Work to be completed
For this exercise, write out exactly, and only, the lines running from the line that contains "Write the bpy" through the line that contains "return np.array([(x-CX)*d/F, d, (HY-y)*d/F])".

==== Records shown ====

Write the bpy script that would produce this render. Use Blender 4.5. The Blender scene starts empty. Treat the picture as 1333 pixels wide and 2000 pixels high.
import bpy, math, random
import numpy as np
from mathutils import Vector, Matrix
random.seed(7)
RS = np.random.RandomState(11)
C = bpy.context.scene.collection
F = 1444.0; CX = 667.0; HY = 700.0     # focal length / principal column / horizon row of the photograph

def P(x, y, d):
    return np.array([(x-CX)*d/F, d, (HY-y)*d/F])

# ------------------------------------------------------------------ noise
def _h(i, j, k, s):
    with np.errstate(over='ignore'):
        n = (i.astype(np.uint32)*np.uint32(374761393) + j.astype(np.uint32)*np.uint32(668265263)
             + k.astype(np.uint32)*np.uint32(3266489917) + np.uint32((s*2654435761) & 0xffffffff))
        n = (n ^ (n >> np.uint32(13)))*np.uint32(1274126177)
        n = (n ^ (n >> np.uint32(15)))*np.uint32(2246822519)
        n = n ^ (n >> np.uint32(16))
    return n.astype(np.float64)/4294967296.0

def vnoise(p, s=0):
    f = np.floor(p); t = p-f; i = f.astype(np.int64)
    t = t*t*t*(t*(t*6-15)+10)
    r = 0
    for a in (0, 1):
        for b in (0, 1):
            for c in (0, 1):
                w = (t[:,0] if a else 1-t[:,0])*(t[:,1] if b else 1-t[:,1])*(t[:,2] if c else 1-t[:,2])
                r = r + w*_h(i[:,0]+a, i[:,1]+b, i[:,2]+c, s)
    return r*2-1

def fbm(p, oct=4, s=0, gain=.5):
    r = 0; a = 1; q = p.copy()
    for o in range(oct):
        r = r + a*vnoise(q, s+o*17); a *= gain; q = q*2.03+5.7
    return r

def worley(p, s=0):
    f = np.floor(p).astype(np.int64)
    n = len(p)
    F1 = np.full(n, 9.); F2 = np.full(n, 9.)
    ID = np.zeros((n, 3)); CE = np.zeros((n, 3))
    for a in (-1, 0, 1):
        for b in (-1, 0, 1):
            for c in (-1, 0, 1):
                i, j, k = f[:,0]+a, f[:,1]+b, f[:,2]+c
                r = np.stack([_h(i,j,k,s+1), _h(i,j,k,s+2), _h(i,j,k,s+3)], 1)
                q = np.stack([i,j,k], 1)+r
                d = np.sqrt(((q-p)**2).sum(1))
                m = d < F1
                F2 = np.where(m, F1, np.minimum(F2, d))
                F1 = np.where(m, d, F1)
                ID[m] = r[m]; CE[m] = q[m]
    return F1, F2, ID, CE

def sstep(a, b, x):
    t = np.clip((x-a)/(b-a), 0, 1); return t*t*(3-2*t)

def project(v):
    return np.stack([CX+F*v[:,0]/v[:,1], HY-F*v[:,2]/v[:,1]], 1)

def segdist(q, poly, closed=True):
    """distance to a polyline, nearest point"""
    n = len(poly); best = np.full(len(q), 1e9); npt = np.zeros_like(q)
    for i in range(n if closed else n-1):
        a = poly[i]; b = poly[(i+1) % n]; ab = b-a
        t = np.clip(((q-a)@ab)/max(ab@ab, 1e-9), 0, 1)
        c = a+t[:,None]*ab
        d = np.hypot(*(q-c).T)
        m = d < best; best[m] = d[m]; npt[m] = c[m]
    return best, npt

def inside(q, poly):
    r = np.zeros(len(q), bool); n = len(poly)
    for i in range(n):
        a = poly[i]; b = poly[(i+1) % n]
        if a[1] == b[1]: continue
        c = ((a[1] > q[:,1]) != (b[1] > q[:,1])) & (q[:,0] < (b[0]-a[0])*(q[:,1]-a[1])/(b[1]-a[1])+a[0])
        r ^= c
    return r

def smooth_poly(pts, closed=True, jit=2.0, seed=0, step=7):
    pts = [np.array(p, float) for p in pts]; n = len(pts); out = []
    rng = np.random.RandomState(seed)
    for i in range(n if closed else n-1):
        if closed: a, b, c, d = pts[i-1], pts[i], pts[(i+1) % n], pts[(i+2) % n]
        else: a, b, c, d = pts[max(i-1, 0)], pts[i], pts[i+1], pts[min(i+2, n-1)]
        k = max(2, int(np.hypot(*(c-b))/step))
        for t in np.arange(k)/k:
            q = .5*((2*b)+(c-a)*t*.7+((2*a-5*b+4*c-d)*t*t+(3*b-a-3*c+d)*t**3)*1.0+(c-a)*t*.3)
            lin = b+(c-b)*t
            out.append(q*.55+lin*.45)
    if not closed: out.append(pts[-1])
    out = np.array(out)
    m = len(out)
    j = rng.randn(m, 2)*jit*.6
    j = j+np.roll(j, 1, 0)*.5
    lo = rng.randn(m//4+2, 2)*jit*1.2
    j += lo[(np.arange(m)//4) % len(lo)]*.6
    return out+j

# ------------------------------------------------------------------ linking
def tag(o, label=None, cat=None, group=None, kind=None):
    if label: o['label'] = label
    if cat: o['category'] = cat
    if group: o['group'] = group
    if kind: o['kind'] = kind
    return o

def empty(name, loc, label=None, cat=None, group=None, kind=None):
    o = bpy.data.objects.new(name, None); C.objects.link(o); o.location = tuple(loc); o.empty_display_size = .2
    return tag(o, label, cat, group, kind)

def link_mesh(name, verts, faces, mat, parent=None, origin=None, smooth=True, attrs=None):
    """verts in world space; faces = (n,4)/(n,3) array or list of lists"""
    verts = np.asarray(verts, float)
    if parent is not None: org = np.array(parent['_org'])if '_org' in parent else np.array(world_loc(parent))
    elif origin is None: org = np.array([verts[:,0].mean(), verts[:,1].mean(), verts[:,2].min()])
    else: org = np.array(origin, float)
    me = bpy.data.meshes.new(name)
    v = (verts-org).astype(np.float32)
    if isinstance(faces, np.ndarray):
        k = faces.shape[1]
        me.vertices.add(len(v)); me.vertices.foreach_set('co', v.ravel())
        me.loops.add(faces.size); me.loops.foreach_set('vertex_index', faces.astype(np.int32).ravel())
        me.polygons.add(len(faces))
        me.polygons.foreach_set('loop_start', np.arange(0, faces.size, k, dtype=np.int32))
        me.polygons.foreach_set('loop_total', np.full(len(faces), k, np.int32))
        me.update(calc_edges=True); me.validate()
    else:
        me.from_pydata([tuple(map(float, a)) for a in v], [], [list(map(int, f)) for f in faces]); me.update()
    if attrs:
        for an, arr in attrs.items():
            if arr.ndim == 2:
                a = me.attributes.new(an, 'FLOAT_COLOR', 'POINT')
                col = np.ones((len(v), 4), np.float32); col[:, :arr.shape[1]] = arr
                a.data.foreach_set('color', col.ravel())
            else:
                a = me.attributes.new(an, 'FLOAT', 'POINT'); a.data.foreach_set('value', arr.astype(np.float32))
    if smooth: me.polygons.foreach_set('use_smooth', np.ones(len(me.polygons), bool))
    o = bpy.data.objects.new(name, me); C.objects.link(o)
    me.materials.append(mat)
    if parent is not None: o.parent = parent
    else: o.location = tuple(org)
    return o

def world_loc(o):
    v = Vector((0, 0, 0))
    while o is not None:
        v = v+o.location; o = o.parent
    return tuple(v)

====
==== Records shown ====

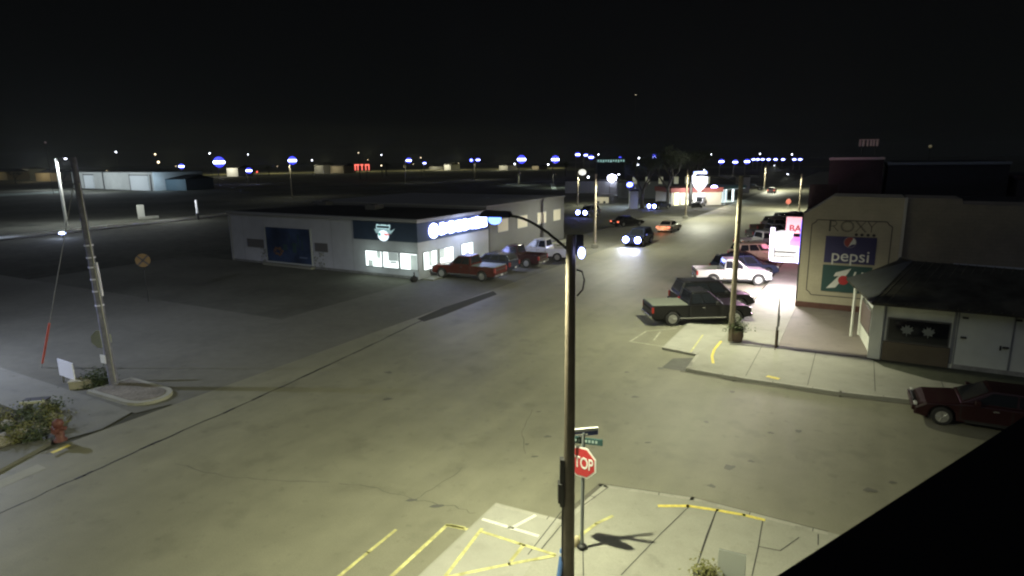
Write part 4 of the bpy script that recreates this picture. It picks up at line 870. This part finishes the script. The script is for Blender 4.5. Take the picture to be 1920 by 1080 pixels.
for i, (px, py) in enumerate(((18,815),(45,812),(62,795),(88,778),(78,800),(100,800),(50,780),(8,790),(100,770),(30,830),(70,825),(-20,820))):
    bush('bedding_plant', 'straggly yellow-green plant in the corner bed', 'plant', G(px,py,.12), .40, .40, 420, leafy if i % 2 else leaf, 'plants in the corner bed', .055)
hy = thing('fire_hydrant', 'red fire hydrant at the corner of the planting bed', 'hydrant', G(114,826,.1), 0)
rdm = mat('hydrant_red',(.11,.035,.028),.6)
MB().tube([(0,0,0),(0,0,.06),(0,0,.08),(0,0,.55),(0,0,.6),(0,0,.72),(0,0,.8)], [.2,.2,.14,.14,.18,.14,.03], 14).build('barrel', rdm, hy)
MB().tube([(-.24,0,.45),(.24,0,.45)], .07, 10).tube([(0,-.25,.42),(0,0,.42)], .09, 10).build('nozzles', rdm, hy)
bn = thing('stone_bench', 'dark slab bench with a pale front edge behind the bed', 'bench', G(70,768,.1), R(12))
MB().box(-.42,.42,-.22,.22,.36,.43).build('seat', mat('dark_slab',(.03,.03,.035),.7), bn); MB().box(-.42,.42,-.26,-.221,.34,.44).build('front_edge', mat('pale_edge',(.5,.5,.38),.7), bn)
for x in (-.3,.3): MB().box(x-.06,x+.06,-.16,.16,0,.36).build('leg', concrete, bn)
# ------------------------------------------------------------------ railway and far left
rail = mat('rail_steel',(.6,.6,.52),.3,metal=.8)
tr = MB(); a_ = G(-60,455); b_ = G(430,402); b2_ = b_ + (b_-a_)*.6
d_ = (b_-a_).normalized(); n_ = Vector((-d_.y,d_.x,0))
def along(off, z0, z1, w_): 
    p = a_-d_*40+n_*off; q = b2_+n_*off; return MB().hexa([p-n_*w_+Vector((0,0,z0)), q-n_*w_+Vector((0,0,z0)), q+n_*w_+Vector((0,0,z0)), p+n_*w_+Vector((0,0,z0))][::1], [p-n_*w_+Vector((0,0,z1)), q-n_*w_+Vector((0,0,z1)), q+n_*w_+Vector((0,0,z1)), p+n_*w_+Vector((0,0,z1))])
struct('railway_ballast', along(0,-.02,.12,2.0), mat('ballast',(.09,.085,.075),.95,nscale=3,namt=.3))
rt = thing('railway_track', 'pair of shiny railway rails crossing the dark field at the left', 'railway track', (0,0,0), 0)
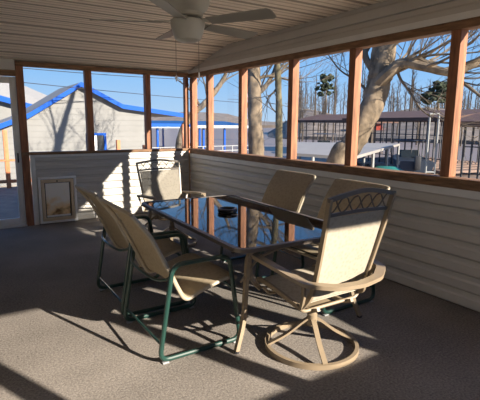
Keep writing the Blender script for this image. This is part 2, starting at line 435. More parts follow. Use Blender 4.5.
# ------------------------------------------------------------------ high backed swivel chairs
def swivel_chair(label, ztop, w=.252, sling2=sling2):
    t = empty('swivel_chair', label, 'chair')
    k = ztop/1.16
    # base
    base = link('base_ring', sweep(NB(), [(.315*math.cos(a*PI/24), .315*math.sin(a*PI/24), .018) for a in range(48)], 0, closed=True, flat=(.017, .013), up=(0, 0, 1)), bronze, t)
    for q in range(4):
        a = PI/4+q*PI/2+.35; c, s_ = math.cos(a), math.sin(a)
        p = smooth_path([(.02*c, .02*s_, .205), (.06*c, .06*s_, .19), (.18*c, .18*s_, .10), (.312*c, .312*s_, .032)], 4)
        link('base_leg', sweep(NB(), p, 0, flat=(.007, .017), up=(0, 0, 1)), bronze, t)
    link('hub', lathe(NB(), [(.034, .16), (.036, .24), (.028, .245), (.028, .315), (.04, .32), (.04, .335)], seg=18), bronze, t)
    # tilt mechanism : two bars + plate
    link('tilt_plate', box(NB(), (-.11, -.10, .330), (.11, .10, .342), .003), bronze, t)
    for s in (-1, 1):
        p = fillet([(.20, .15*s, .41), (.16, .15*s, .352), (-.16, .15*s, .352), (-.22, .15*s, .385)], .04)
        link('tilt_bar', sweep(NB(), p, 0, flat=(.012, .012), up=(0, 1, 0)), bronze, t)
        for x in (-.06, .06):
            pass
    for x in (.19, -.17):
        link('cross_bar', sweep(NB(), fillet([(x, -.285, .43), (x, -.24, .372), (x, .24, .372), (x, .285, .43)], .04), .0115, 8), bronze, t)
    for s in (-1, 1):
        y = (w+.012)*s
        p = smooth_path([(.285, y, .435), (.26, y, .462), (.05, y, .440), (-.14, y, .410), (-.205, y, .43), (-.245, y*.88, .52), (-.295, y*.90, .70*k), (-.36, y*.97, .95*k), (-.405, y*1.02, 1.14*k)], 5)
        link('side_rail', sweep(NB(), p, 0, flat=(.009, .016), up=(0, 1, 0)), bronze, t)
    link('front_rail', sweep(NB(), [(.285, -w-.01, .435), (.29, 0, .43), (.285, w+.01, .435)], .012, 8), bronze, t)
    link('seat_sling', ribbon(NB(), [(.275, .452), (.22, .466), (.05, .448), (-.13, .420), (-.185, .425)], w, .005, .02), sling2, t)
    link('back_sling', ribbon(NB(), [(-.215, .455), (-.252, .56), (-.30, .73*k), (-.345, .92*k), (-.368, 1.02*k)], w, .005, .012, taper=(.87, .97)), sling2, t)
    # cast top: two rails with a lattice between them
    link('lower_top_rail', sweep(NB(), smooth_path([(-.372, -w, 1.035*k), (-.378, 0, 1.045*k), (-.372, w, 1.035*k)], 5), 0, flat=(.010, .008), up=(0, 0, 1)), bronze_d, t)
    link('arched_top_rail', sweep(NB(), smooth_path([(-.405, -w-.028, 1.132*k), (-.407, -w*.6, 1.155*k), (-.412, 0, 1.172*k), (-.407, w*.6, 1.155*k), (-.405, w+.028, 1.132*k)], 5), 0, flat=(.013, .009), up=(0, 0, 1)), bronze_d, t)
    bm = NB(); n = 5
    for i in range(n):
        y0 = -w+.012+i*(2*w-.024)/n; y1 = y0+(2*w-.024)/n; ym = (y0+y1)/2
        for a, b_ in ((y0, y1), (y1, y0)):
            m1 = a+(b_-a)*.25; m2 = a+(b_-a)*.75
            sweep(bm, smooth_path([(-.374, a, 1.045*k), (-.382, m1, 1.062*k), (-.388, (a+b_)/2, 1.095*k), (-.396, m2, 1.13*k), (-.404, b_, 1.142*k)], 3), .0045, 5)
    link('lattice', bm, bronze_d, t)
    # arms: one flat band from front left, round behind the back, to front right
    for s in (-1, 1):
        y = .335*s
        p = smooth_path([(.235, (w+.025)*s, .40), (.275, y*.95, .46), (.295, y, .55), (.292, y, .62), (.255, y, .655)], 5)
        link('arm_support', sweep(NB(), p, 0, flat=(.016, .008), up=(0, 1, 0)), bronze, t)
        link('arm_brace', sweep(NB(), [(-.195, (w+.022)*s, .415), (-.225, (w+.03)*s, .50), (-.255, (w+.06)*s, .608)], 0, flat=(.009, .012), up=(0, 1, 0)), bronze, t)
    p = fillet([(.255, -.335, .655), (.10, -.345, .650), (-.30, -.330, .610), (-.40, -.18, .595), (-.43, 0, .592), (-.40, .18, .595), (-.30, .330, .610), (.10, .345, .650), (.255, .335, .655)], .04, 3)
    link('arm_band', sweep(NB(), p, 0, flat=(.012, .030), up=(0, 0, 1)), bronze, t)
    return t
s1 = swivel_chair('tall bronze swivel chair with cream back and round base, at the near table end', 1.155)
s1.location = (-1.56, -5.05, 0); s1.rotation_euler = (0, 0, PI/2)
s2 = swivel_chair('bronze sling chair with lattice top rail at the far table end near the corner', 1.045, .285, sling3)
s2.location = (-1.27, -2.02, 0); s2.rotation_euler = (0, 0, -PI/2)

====

The response
Write the bpy script that would produce this render. Use Blender 4.5. The Blender scene starts empty. Treat the picture as 1333 pixels wide and 2000 pixels high.
import bpy, math, random
import numpy as np
from mathutils import Vector, Matrix
random.seed(7)
RS = np.random.RandomState(11)
C = bpy.context.scene.collection
F = 1444.0; CX = 667.0; HY = 700.0     # focal length / principal column / horizon row of the photograph

def P(x, y, d):
    return np.array([(x-CX)*d/F, d, (HY-y)*d/F])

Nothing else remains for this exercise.